Apple's iPad became available for sale on March 12. So, assuming that Apple announces each millionth milestone the day it actually happens, it took the company 102 days, or about 14.5 weeks, to generate 3 million in unit sales. Impressive? Absolutely. Apple is selling more than 200,000 iPads each week and is on track to sell about 8.5 million units by the end of 2010.

But Apple doesn't measure iPad sales from that date. Rather, it measures sales back to April 3, knocking off about 3 weeks of time and making the statistic seem a bit more impressive. Apple claims to have sold 3 million iPads in just 80 days, even though it's taken over 100 days.

Yes, the iPad was first physically delivered to customers on April 3; that was the first day that a customer could walk into an Apple Store and pick one up. But the actual sales period dates back to March 12, not April 3. What Apple is really commemorating is units delivered to customers, not sales. And since the iPad is in a constant state of being nearly sold out, the difference is actually important: Apple couldn't have actually sold more iPads in this time period because it is, in its own words, "making them as fast as they can." So, those 80 days of sales actually include several additional weeks of ramping up to get inventory to market—weeks during which the company was in fact taking sales and gauging demand. It made sales before the April 3 date. Lots of sales.

Why is Apple so desperate to make the iPad—already a phenomenally successful product by any definition—appear even more successful than it is? Clearly, the company and its CEO have a lot riding on this product, and with Apple promoting the iPad as a new device category, its credibility and standing as an industry innovator are at stake.

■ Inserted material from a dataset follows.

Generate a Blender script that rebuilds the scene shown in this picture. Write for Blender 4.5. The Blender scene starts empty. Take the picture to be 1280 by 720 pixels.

The iPad can't just be successful. It must be undeniably successful, a fitting legacy for CEO Steve Jobs, whom many feel could retire suddenly and at any moment.

Here's the thing: Neither Apple nor Jobs needs to (ahem) pad the iPad's stats or influence. As with Apple's other iconic products, including the iPod and iPhone, competitors are scrambling to come up with suitable alternatives to the iPad, and as before, they're doing so in a time-wasting, fumbling way that will ensure that Apple has yet another market completely to itself for months if not years.

Compared with best-selling consumer electronics products such as MP3 players, cell phones, smartphones, DVD players, or PCs, the iPad isn't exactly setting the world on fire. But since this is indeed a new product category, none of that matters. Apple has sold 3 million of these expensive, limited devices already this year. That really is impressive. And it doesn't matter what date you choose as the starting point.